松井:震災時における石油に対する期待を踏まえて、今後検討が必要な課題は、震災前に石油連盟や石油関係企業が掲げていた課題と、全く違う内容になりました。前にご説明したとおり、震災前はCO2やライフスタイル、経済成長の観点から、今後の石油の需要は減少の一途を辿ることが見込まれ、過剰設備を廃棄しなければならない、すなわち需要に沿って設備を縮小することが大きな課題でした。

 ところが、この課題を実施する前に震災が起きました。震災では石油関係の施設も被災して生産能力が落ちましたが、オーバーキャパシティだったため、皆様方に石油製品を供給することができました。今後、生産能力やサプライチェーンを縮小していくことは、緊急時における石油の安定供給確保に問題を起こします。一定量の生産能力やサプライチェーンを維持していくためには、一定量の需要量を確保しなければなりません。このように震災前に検討していた課題と全く違う課題をつきつけられたので、関係企業と議論していく中で、課題と解決策を詰めていくのに時間がかかったため、1次、2次、3次・・・とできたものから順番に公表しました。

――実際に政策反映されたものや議論の対象になったものはありますか。

松井:提言の一番最初のポイントは、石油業界自身も震災に強い設備対応をとらなくてはならないということです。今回の震災で情報の収集にずいぶん苦労しましたので、衛星電話の整備や、本社と油槽所の間の出荷・在庫情報収集システムの整備等の情報収集体制の構築や高台における自家発の整備等、震災対応力を強化することが必要との問題意識をもちました。
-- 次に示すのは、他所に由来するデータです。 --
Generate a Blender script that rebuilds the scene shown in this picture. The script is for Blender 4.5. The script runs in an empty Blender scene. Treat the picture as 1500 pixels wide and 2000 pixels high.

ドラム缶で供給して欲しいという要請も多かったので、ドラム缶を充てんする設備を増やすことも必要との認識を持ちました。これらの対応策を第2次提言で出し、国にも十分にご理解いただき、国の補助制度が実現しています。

――その他に政策に反映されたことはありますか。

松井:震災では元売り5社が系列を超えて一致団結して石油製品を供給しましたが、普段競争している会社ですから最前線ではいろいろと問題がありました。このため、今後、震災時に各社の協力体制が円滑に実現できるよう、あらかじめ震災時における各社の共同計画を地域ごとに策定して国に提出することを内容とする石油備蓄法の改正が実現致しました。もう一つは、今回の震災で我々は1500件ほどの緊急供給要請を官邸から指示を受けて石油製品を配りました。我々は純民間企業であるにも関わらず、国からの指示で全て供給しましたが、本来はおかしいことです。国が具体的な供給を指示するのであれば、国が石油製品を持つべきでしょう。国は灯油の1日分は持っていますが、残りは原油で備蓄(約110日分)している状況です。灯油もガソリンもA重油も軽油も、だいたい4日分を国が流通の末端で持ち、緊急時はそれらを国の指示で配るのが本来の体制であると提言を出し、国として受けてくれました。